According to Jessica Logan, the study’s lead author, kids who are read one short book per day enter kindergarten hearing 290,000 more words than kids whose parents didn’t read to them. If you increase the number of books to five per day, that vocabulary disparity swells to 1.4 million words.

Logan calls it the “million word gap,” and she believes it could help explain why vocabulary and reading ability vary so greatly from one 5-year-old to the next. "The word gap of more than 1 million words between children raised in a literacy-rich environment and those who were never read to is striking," Logan said in a statement from The Ohio State University, where she is an assistant professor of educational studies. "Kids who hear more vocabulary words are going to be better prepared to see those words in print when they enter school.

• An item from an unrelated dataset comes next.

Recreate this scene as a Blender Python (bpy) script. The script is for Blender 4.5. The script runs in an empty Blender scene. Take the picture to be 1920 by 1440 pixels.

They are likely to pick up reading skills more quickly and easily."

For this study, Logan and her colleagues randomly selected 60 titles from a larger list of popular children’s books. They counted the words in each book and discovered that the average board book (aimed at infants) contains 140 words and the average picture book (aimed at toddlers and older kids) contains 228 words. Using this data, and assuming that board books are traded in for picture books after a child's third birthday, they were able to calculate the average number of words kids hear from books by the time they turn 5.

Logan said her latest research was inspired by an earlier study she conducted, which found that 25 percent of children are never read to, while another 25 percent only hear stories about once or twice per week. Children’s books in particular are a great method of teaching vocabulary, researchers found, because they introduce words that are unlikely to come up in everyday conversation.

This is the latest study to confirm the benefits of reading—not to mention the benefits of forming healthy reading habits at an early age. A study from last year revealed that people who grow up in homes full of books (especially 80-plus books) tend to have higher reading comprehension rates and better mathematical and digital communication skills.